The Food and Drug Administration already has rules to prevent companies from misleading consumers. Michele Simon, the executive director of the Plant Based Foods Association, said it did not make sense to add state laws to those regulations. “Nobody is slapping meat or beef on their products without qualifying terms like plant-based,” Simon said. “It’s really a David vs. Goliath situation here.”

Supporters of the law are not convinced.

Todd Hays, who runs a hog farm in Monroe City, Missouri, that produces 13,000 pigs a year, said he is worried about consumers thinking that his industry might be tricking people.

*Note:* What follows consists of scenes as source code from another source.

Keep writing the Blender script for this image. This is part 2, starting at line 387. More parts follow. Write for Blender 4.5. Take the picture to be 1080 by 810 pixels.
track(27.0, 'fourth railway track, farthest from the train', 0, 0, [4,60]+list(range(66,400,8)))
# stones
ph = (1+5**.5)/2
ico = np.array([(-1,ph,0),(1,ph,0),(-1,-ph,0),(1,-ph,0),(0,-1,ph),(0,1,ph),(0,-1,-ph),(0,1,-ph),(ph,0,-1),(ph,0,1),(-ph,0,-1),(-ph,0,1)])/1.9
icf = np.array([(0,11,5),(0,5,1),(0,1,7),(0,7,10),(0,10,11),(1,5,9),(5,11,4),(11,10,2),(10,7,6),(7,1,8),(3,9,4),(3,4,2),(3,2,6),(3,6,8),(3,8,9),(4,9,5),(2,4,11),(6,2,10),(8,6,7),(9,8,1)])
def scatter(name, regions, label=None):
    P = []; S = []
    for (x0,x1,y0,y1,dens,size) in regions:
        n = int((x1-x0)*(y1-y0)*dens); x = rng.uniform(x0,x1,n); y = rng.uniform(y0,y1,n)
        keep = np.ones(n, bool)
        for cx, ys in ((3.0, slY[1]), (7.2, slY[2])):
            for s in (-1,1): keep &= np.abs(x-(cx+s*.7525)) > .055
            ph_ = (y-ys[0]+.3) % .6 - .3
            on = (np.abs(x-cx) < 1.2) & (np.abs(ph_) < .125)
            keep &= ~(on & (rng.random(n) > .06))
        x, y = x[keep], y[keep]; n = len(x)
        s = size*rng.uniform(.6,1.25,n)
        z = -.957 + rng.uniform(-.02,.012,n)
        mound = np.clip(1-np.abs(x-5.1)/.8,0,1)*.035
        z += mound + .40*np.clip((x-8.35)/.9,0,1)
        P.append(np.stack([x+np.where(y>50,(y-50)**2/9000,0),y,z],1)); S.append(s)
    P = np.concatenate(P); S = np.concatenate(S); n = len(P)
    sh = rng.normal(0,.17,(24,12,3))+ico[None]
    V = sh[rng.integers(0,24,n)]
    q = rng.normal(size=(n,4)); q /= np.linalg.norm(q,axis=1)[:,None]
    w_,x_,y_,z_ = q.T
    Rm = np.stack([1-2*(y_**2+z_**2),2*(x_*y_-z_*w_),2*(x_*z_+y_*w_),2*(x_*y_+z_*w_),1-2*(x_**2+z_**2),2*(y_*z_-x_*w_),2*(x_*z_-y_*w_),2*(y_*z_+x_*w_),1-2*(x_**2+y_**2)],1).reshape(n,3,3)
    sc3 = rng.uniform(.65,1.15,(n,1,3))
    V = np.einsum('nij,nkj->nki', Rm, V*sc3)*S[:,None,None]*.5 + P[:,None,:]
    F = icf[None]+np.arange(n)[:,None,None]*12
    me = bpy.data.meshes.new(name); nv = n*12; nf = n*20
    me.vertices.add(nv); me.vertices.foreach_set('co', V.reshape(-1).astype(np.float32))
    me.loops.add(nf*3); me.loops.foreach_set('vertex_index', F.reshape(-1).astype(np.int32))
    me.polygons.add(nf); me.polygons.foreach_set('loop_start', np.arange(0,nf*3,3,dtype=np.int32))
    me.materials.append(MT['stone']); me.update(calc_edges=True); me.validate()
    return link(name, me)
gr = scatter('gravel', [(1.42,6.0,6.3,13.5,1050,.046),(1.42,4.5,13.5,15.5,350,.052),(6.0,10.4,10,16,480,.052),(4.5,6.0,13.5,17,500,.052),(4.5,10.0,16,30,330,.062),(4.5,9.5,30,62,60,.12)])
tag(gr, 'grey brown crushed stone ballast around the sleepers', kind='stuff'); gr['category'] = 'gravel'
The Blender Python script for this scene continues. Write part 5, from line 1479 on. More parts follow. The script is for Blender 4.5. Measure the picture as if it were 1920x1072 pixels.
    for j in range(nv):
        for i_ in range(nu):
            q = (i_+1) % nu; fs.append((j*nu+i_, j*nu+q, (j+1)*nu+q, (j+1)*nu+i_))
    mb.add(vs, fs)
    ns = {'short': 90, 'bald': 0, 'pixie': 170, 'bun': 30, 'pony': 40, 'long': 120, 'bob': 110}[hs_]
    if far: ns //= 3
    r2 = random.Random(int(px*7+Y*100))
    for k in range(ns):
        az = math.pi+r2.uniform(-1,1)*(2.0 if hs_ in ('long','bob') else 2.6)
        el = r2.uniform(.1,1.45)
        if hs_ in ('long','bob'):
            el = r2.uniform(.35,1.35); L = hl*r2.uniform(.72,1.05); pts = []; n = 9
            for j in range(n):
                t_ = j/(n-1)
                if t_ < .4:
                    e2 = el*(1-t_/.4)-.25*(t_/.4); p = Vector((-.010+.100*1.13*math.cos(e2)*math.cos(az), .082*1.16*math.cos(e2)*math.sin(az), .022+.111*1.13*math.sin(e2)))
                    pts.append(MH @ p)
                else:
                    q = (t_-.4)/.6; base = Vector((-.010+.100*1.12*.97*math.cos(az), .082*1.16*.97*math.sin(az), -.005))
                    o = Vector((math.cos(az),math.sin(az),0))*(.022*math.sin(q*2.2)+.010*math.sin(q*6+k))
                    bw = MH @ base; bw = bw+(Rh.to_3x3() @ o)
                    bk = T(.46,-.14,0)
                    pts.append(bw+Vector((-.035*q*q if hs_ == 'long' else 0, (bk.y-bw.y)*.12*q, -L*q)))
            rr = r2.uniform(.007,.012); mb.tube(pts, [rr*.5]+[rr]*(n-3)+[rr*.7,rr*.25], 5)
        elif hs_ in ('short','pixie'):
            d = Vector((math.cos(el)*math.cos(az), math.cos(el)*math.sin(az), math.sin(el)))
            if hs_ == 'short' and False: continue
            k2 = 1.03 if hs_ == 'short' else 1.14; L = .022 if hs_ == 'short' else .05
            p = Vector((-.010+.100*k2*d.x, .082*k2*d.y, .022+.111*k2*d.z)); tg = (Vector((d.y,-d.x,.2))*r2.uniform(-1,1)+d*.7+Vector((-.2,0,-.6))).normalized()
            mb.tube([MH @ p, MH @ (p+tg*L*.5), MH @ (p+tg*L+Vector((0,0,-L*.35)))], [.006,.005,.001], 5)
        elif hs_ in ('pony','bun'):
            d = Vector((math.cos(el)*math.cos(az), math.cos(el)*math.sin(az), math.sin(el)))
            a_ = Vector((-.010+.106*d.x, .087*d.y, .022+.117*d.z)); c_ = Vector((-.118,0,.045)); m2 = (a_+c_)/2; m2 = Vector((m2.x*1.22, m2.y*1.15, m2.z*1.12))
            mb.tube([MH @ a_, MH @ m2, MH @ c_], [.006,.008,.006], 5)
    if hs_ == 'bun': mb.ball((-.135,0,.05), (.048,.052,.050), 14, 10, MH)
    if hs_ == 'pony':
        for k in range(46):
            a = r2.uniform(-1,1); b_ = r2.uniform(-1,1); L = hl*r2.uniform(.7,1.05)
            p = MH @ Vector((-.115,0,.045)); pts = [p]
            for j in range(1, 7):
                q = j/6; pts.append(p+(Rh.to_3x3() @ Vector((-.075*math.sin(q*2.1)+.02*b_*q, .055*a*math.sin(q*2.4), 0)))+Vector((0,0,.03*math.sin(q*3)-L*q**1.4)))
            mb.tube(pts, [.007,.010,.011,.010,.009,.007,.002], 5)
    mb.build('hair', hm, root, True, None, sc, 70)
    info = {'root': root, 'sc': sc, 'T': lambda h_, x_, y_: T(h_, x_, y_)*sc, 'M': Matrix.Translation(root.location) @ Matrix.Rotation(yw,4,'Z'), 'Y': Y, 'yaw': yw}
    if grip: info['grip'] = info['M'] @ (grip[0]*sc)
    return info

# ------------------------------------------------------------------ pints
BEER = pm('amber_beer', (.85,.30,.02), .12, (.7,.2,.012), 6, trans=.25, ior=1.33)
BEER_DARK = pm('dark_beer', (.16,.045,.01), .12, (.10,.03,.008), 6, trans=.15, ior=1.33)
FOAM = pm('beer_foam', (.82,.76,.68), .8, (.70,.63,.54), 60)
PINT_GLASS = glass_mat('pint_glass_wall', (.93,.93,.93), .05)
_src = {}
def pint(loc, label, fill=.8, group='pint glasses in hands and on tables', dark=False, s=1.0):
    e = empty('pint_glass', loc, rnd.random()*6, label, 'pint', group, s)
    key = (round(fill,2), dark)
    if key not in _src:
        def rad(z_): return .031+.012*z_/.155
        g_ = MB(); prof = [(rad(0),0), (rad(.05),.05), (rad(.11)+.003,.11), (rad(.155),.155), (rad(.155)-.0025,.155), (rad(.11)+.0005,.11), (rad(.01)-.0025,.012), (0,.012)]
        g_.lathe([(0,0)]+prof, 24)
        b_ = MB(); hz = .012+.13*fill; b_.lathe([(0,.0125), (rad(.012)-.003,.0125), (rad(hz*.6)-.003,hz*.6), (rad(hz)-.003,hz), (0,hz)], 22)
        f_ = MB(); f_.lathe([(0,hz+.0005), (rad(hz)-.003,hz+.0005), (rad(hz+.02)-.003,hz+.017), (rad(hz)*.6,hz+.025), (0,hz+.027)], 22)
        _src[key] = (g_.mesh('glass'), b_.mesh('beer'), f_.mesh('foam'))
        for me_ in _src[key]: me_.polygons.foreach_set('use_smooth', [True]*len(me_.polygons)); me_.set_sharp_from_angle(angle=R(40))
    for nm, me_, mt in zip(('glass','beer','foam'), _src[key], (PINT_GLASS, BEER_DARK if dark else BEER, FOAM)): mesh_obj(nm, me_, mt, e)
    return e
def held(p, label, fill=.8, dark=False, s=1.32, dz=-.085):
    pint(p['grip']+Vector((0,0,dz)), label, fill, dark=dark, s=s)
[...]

“Once we lose the trust of consumers and they don’t believe what labels tell them, we’re on a slippery slope that we don’t want to go down,” Hays said. “Once you lose trust in an industry, it’s extremely hard to gain that back.”

These arguments are likely to continue flaring up as more companies turn to plant-based products to sate the appetites of those looking for alternatives to meat, said Ivan Wasserman, a managing partner who specializes in food labeling at the law firm Amin Talati Upadhye.

In the long term, this could push the FDA toward more regulation if more lawsuits over the use of meat-related words crop up, Wasserman said. “If there are laws saying these companies have tricked consumers, I could see some moves for the FDA at a national level to define what can be called a hot dog,” he said.

Until then, the group that has sued Missouri is still waiting for a response.

“They are threatening to throw people in jail for calling veggie burgers ‘veggie burgers,’ ” said Bruce Friedrich, the executive director of the Good Food Institute. “It’s Orwellian.”